* Exercise prompt *
Write out only the span of lines that begins at the line with "0.522), 0.5, bump=[(12, 0.04, 0.01, None)])" and ends at the line with "0.15), 0.5, None)])". Keep both end lines, word for word.

[Extracted records]

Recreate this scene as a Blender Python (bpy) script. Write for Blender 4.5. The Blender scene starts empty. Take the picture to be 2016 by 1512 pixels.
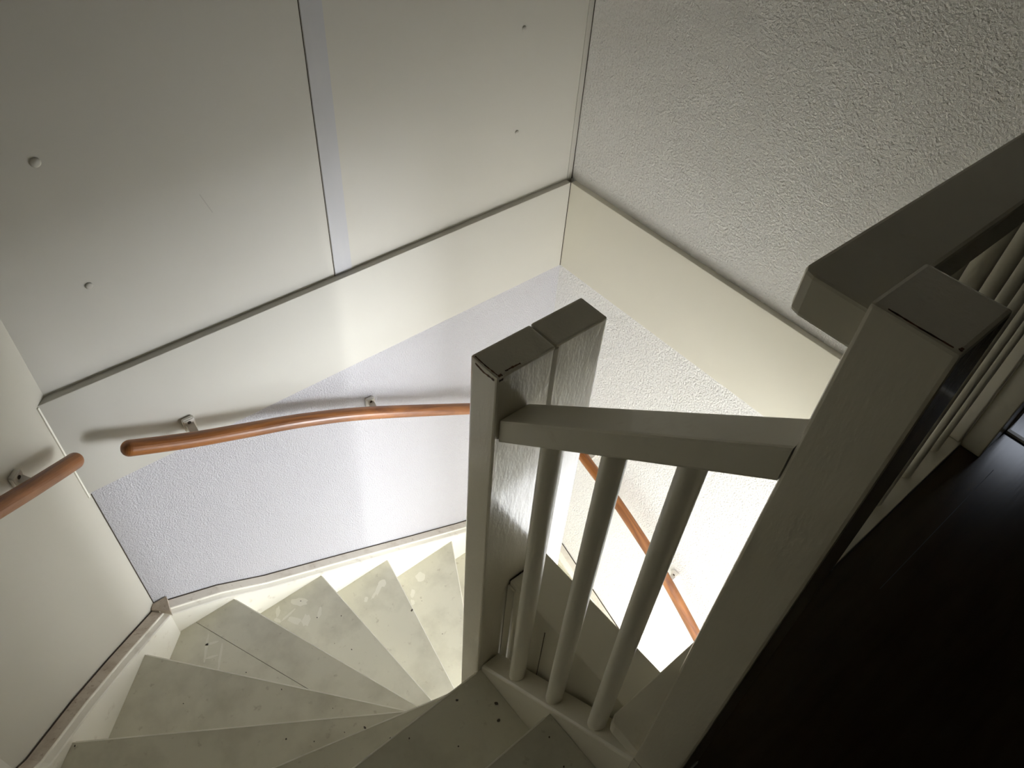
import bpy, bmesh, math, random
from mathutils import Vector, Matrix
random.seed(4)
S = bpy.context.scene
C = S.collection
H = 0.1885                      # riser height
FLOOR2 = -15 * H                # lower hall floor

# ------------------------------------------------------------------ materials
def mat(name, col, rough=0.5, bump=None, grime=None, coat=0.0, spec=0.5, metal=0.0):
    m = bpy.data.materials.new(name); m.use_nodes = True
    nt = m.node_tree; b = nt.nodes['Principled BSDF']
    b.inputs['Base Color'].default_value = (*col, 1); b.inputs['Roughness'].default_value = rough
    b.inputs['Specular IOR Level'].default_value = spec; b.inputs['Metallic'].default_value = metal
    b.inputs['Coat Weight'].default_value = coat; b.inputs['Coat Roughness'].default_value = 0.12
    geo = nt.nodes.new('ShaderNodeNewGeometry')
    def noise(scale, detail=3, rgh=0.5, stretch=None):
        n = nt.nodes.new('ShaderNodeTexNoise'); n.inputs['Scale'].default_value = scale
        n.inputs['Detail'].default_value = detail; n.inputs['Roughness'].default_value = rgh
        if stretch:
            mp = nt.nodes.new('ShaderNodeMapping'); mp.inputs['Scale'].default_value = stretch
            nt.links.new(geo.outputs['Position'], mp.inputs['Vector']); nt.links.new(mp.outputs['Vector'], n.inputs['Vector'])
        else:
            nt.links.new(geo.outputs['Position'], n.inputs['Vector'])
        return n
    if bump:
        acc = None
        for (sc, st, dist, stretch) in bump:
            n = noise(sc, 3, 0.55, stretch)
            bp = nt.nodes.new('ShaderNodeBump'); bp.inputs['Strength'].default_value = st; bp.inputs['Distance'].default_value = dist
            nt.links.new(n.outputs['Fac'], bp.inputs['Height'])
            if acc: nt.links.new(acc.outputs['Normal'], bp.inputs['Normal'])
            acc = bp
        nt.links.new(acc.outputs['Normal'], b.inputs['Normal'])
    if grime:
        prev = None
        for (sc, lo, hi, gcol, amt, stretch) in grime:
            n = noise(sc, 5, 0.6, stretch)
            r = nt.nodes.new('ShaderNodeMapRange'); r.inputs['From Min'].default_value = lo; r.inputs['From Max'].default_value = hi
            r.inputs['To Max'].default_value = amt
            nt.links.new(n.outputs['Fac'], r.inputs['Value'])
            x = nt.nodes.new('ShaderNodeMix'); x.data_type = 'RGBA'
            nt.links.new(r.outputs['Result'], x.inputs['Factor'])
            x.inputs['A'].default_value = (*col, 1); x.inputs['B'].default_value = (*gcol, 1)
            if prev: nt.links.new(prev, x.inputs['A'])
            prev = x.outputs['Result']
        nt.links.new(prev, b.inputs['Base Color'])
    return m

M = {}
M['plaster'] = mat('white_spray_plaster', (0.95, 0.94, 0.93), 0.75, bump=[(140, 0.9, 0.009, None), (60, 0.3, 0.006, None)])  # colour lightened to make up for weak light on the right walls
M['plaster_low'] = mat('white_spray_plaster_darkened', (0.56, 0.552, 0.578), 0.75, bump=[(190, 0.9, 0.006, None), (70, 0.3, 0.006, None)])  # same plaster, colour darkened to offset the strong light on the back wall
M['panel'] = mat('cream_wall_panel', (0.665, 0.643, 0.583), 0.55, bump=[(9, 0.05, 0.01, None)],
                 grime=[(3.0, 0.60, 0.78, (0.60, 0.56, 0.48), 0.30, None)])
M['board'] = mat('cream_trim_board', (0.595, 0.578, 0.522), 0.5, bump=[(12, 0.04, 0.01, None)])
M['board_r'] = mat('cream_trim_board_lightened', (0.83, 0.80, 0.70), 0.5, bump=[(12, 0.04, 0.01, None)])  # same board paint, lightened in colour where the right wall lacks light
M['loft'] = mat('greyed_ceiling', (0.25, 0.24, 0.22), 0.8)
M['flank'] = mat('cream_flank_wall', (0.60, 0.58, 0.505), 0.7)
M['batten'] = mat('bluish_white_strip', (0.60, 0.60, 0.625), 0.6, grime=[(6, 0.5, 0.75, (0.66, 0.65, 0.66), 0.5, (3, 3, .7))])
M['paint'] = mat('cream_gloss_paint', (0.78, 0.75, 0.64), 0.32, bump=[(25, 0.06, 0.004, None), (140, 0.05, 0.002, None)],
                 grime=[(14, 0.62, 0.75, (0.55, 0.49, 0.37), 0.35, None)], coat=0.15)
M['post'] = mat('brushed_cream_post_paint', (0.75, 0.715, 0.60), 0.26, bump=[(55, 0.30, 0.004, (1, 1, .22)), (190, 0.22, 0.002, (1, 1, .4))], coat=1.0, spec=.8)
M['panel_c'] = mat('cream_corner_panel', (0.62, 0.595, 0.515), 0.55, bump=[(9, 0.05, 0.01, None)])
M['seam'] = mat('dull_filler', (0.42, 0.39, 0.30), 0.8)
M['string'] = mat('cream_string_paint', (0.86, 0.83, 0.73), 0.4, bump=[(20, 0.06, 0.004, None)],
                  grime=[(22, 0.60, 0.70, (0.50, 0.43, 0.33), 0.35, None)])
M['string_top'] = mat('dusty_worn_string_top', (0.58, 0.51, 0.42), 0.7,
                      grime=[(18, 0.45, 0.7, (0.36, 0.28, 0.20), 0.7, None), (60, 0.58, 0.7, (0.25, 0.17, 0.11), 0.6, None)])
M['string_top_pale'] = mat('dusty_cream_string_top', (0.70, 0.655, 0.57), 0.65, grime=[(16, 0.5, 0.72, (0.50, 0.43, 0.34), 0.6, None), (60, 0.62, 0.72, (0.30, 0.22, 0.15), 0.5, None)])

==

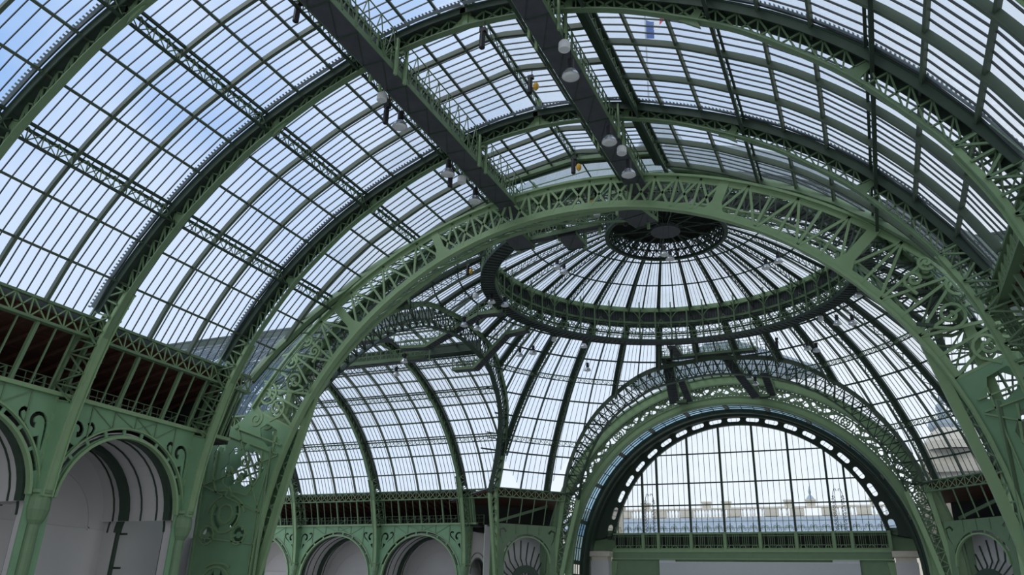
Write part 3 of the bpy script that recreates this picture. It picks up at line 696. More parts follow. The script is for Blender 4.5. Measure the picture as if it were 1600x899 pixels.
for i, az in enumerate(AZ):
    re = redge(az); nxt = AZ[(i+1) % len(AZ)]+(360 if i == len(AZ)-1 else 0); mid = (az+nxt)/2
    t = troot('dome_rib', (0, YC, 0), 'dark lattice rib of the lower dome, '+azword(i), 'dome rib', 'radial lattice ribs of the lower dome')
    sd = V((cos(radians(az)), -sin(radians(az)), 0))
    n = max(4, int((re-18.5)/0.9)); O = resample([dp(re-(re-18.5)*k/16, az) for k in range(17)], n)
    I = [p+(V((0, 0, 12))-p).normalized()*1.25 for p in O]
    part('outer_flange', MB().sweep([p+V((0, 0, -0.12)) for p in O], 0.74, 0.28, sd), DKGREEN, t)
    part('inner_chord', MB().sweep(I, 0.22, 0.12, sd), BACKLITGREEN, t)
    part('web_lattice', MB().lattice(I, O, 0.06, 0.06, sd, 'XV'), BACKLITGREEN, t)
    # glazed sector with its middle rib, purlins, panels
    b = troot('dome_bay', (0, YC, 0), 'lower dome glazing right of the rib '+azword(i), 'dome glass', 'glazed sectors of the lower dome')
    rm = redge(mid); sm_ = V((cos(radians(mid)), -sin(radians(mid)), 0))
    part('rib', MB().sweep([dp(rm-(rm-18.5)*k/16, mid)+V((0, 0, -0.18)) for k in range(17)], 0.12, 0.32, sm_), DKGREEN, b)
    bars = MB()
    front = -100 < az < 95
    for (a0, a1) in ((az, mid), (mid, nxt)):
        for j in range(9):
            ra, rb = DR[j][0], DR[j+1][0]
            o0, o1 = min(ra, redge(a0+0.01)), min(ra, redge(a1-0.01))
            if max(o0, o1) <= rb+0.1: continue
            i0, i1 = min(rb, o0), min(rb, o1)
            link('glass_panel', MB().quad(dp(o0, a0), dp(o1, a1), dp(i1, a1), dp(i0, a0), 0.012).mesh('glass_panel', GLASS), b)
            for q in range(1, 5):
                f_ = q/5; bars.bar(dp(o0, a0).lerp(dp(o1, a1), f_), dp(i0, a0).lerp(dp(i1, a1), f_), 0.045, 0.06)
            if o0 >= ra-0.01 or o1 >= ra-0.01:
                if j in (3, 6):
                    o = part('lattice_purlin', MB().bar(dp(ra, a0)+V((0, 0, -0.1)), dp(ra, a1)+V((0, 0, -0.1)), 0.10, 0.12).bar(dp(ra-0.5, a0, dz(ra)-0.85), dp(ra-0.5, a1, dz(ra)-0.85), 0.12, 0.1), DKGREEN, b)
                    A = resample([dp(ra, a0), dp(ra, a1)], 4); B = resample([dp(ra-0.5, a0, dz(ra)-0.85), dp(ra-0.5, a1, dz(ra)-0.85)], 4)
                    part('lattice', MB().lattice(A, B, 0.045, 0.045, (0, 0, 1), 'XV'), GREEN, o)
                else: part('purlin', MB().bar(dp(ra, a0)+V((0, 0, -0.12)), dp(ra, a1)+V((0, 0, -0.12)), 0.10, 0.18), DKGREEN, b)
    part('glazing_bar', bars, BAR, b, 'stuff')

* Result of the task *
M['board'] = mat('cream_trim_board', (0.595, 0.578, 0.522), 0.5, bump=[(12, 0.04, 0.01, None)])
M['board_r'] = mat('cream_trim_board_lightened', (0.83, 0.80, 0.70), 0.5, bump=[(12, 0.04, 0.01, None)])  # same board paint, lightened in colour where the right wall lacks light
M['loft'] = mat('greyed_ceiling', (0.25, 0.24, 0.22), 0.8)
M['flank'] = mat('cream_flank_wall', (0.60, 0.58, 0.505), 0.7)
M['batten'] = mat('bluish_white_strip', (0.60, 0.60, 0.625), 0.6, grime=[(6, 0.5, 0.75, (0.66, 0.65, 0.66), 0.5, (3, 3, .7))])
M['paint'] = mat('cream_gloss_paint', (0.78, 0.75, 0.64), 0.32, bump=[(25, 0.06, 0.004, None), (140, 0.05, 0.002, None)],
                 grime=[(14, 0.62, 0.75, (0.55, 0.49, 0.37), 0.35, None)], coat=0.15)
M['post'] = mat('brushed_cream_post_paint', (0.75, 0.715, 0.60), 0.26, bump=[(55, 0.30, 0.004, (1, 1, .22)), (190, 0.22, 0.002, (1, 1, .4))], coat=1.0, spec=.8)
M['panel_c'] = mat('cream_corner_panel', (0.62, 0.595, 0.515), 0.55, bump=[(9, 0.05, 0.01, None)])
M['seam'] = mat('dull_filler', (0.42, 0.39, 0.30), 0.8)
M['string'] = mat('cream_string_paint', (0.86, 0.83, 0.73), 0.4, bump=[(20, 0.06, 0.004, None)],
                  grime=[(22, 0.60, 0.70, (0.50, 0.43, 0.33), 0.35, None)])
M['string_top'] = mat('dusty_worn_string_top', (0.58, 0.51, 0.42), 0.7,
                      grime=[(18, 0.45, 0.7, (0.36, 0.28, 0.20), 0.7, None), (60, 0.58, 0.7, (0.25, 0.17, 0.11), 0.6, None)])
M['string_top_pale'] = mat('dusty_cream_string_top', (0.70, 0.655, 0.57), 0.65, grime=[(16, 0.5, 0.72, (0.50, 0.43, 0.34), 0.6, None), (60, 0.62, 0.72, (0.30, 0.22, 0.15), 0.5, None)])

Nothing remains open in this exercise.